About De Calixtinus

De Calixtinus is a tool for planning a pilgrimage along the Camino Santiago (Way of St James), a pilgrimage that that runs from numerous start points to Santiago de Compostella in North-West Spain. The tool allows you to express preferences for how far you want to walk each day, the sort of accommodation that you would prefer to stay in at the end of the day's travel, whether you will need food or clothes washing facilities at the end of the day, whether there is any particular place where you want to stop at so that you can go sightseeing at the end of the day and so on.

Once you have described your preferences, De Calixtinus will attempt to build you a globally optimised set of stages, reflecting those preferences. The globally optimised bit is important. The tool will stretch some days a bit and squeeze others to ensure that you have the best possible Camino, in terms of your preferences, that is possible. It is possible that a stage many days in advance will cause a change in a previous day's walking, as the planner attempts to improve the entire experience.

The idea for De Calixtinus came when the author (Doug) and his partner (Alison) were walking the Portuguese Camino in 2023. We'd done our homework and planned things out with the help of guidebooks. But I turned 60 on the Camino and Alison is not that far behind. We were pretty good at the normal stages of 20-24km but once we hit 28km we were exhausted and by 30km we were a very, very sad sight. So, while I was walking, I started to think about how to plan an optimal route.

I took inspiration, oddly enough, from the TeX typography system. TeX has an absolutely stellar paragraph layout system that builds justified paragraphs by optimising the amount of extra whitespace inserted between words to produce the most aesthetic paragraph possible. Breaking a paragraph into lines and splitting a Camino into stages are, computationally speaking, not that far apart and it provided a model for how to plan a Camino using a mathematical optimisation technique called dynamic programming.

I'd also always wanted to learn the Haskell programming language. However, learning Haskell is quite the uphill struggle and I needed a self-contained project that would motivate me to push myself to learn the new concepts that underlie Haskell. It turns out that this was the project I was looking for.

What's all this about Penance?

Penance started as an in-joke while we were walking the Camino. It came after a particularly miserable night where we hadn't made it to the next town. No problem, we had sleeping mats and sleeping bags, so we proceeded to make camp next to the track we were following. First came the mosquitoes. The mosquitoes were driven away by the arrival of a thunderstorm that filled our beds with water. Once that was over, the mosquitoes came back. With nothing better to do, we started walking and trudged into our destination in the wee hours of the morning, with everything shut except for the dogs announcing our arrival. When we finally managed to get checked in to where we were staying, having been cold, wet and miserable for something like twelve hours, our host commented that we'd paid for all our sins in one go.

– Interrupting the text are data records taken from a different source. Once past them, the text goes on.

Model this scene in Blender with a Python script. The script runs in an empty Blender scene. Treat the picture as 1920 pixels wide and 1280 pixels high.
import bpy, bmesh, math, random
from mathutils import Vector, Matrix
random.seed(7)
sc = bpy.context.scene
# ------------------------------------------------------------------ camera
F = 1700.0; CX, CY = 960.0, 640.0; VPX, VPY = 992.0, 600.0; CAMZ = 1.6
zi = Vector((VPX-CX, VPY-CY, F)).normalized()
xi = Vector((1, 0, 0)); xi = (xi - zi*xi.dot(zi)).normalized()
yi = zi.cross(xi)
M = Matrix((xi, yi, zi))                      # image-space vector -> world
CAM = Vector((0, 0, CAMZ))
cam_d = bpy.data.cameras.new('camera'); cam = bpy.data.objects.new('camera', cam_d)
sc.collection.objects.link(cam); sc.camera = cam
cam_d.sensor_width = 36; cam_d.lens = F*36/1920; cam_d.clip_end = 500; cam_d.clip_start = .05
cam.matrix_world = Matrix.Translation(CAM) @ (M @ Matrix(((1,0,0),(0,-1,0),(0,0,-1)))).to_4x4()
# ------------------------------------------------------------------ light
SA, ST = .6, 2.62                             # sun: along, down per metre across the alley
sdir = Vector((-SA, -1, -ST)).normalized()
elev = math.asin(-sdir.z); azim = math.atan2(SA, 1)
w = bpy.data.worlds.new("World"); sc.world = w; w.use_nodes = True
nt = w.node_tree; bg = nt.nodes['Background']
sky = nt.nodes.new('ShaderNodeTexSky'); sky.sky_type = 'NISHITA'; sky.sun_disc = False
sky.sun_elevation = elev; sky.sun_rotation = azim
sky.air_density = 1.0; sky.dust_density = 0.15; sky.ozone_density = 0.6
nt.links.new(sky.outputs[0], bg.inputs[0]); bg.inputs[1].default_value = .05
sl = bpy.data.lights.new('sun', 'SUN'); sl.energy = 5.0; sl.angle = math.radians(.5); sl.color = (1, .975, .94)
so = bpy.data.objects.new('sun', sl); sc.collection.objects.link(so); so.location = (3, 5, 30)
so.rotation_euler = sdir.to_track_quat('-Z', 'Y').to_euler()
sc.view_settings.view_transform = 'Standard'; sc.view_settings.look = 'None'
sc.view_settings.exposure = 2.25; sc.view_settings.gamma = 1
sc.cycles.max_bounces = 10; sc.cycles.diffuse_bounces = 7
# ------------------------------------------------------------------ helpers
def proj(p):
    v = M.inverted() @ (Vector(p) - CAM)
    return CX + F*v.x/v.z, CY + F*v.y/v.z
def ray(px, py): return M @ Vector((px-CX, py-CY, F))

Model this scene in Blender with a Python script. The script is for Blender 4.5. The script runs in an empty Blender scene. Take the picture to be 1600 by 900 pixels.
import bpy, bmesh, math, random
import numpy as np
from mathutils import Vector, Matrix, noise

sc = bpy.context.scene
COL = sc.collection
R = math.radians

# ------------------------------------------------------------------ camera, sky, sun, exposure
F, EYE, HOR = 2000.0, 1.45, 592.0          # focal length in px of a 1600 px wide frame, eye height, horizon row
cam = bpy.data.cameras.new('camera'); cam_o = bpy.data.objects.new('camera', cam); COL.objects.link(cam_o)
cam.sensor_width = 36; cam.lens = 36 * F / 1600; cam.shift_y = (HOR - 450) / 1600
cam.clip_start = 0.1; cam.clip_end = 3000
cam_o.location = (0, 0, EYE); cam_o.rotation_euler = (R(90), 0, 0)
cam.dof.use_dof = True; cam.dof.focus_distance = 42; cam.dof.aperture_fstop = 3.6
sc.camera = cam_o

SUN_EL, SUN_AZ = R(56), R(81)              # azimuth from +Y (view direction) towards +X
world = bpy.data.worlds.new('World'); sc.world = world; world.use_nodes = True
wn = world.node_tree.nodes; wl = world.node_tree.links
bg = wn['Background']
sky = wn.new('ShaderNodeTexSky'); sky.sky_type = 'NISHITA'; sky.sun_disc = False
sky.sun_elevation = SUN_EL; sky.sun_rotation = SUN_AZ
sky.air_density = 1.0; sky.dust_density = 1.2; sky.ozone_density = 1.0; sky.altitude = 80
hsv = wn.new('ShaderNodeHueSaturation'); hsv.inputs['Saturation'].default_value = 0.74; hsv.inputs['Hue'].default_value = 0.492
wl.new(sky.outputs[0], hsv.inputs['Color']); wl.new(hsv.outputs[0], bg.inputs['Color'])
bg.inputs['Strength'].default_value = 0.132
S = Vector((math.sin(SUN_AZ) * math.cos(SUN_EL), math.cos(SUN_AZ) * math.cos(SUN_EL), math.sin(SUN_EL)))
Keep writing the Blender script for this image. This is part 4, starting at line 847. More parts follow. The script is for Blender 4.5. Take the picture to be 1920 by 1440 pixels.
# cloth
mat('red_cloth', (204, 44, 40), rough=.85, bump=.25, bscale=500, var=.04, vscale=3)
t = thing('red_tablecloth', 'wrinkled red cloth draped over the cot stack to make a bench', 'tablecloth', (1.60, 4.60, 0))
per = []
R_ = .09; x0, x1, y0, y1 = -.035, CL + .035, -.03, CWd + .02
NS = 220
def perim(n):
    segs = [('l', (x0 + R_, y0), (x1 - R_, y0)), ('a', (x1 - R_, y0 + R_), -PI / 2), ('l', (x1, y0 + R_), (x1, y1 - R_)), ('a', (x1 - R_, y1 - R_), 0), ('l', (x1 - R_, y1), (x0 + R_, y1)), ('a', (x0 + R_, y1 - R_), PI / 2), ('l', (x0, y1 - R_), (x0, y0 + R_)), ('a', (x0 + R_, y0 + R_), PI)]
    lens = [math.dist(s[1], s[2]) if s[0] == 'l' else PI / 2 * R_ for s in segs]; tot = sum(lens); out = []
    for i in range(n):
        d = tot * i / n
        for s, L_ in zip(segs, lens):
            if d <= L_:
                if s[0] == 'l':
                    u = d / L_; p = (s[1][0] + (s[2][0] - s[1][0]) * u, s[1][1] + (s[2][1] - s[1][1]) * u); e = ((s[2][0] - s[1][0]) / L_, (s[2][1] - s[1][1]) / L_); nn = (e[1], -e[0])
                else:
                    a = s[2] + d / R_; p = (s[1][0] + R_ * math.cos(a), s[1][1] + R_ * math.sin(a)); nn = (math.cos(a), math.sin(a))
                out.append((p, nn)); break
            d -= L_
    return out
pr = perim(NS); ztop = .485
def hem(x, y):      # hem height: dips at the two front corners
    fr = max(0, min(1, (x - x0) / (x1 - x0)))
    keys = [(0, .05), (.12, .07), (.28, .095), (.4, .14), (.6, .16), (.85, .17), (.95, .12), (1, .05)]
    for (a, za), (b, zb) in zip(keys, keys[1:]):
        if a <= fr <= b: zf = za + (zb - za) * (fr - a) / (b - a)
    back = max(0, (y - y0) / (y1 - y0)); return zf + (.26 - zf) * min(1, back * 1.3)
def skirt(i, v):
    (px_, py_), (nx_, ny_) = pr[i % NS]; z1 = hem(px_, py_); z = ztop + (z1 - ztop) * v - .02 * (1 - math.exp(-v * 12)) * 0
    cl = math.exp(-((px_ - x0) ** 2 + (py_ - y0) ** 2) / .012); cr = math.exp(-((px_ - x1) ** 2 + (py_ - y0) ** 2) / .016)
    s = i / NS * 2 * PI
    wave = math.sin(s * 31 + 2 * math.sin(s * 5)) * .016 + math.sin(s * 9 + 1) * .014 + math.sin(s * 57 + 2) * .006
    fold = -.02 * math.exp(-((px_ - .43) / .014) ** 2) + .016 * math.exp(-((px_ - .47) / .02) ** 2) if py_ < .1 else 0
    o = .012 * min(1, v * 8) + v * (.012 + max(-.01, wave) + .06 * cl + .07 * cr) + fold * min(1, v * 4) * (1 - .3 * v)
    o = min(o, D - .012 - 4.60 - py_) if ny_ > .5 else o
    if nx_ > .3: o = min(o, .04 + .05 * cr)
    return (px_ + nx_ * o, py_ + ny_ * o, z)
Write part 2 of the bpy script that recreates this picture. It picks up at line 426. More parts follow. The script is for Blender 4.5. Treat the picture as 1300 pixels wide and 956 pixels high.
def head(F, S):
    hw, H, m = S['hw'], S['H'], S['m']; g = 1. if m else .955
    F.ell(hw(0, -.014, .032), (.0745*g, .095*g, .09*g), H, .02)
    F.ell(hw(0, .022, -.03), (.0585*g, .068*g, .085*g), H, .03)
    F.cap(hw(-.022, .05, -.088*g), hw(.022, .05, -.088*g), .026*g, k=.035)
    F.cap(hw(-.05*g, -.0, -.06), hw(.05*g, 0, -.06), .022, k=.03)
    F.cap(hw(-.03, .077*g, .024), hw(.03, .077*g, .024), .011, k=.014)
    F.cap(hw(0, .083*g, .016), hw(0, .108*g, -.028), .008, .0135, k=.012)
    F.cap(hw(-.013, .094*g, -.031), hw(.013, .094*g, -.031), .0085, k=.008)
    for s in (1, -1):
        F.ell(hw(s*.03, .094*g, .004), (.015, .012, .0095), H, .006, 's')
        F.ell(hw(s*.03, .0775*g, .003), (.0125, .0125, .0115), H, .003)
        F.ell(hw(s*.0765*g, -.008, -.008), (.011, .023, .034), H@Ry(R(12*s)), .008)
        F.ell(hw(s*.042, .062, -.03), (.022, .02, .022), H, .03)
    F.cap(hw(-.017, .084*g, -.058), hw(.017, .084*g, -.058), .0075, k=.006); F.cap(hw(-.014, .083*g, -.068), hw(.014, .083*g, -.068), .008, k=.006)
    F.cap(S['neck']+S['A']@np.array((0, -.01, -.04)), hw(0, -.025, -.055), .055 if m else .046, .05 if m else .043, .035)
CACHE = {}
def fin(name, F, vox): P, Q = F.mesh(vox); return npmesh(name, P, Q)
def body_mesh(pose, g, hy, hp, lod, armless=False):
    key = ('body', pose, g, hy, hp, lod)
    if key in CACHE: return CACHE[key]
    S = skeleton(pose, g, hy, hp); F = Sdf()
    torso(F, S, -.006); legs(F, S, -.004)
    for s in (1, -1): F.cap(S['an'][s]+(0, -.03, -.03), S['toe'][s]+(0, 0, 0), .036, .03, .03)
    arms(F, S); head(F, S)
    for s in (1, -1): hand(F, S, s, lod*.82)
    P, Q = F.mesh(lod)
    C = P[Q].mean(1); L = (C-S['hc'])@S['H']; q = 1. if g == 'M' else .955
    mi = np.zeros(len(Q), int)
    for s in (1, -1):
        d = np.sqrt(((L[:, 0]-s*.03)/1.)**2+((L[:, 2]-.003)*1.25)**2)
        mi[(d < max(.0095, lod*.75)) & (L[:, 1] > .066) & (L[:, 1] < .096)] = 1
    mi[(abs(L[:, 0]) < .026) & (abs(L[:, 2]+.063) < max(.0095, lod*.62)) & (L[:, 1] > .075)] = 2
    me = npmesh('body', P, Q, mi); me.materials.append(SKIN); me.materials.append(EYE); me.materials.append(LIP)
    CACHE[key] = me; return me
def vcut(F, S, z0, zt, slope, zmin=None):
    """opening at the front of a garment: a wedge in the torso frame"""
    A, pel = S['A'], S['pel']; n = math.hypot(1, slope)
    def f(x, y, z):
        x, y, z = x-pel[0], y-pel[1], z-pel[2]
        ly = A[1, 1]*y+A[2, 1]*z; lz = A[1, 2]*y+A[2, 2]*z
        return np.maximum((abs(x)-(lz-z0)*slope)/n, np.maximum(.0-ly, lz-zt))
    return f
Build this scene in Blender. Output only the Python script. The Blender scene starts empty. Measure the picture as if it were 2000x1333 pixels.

Dynamic programming requires a single measure to optimise and I started thinking of using "penance" as the name of the measure that I was optimising. Walking on the Camino, you want to minimise the penance you pay. (Or maximise, if you're that sort of pilgrim, but I haven't implemented that yet.)

The base unit of penance is the distance you walk or cycle each day, with adjustments made for things like hill climbing and fitness levels. If a day is particularly short or long, an additional amount of discomfort penance is added. After that, preferences in terms of the type of accommodation you want at the end of the day are expressed in terms of "I would walk an extra x kilometres to get to a better option nearby." Similarly, the services you want at day's end (eg a place to eat or lockers for your valuables) are expressed in terms of "I would walk an extra y kilometres to get this." All of this is added together to get the cost for the entire day, expressed in kilometres-equivalent of walking.

Why De Calixtinus?

Book V of the Codex Calixtinus is a guide book compiled in the 12th century, intended as a guide for pilgrims attempting the Camino Santiago. De Calixtinus means "of Calixtinus" and seemed like a rather nice way of reflecting that the planner is basically yet another guide to the Way.

However, I promise that the author of the program doesn't have the same down on the Navareese that the author of the codex does.

Camino Options

Currently, there is only source data for two caminos: the Camino Portuguese, the one we walked; and the Camino Fisterra, a nice short one to add to the list. Setting up the data for a Camino route is quite the undertaking, with the Portuguese route weighing in at over 9,000 lines of JSON. More routes are planned.

Source Code

This is an open-source project. The code is available on GitHub here under the permissive MIT licence.

Sources of Data

The major source is the excellent Buen Camino app. This app gives most of the information above in a useful form while walking the Camino. It also updates dynamically and can be used to load multiple Camino routes. You can get more information about this at the Apple Store, Google Play or at the app website. My heartfelt thanks to Editorial Buen Camino, who gave me permission to use their data.

A secondary source is The Camino Portugués by Kat Davis (Cicerone, 2019), which weused as a planning book.

Good-old Google Maps was used to estimate total ascent and descent between waypoints and fix suitable waypoint locations. Google Maps was also used to estimate train and bus stations.

The Stingy Nomads aided us on our route to Fátima.

And, of course, we did our own stuff.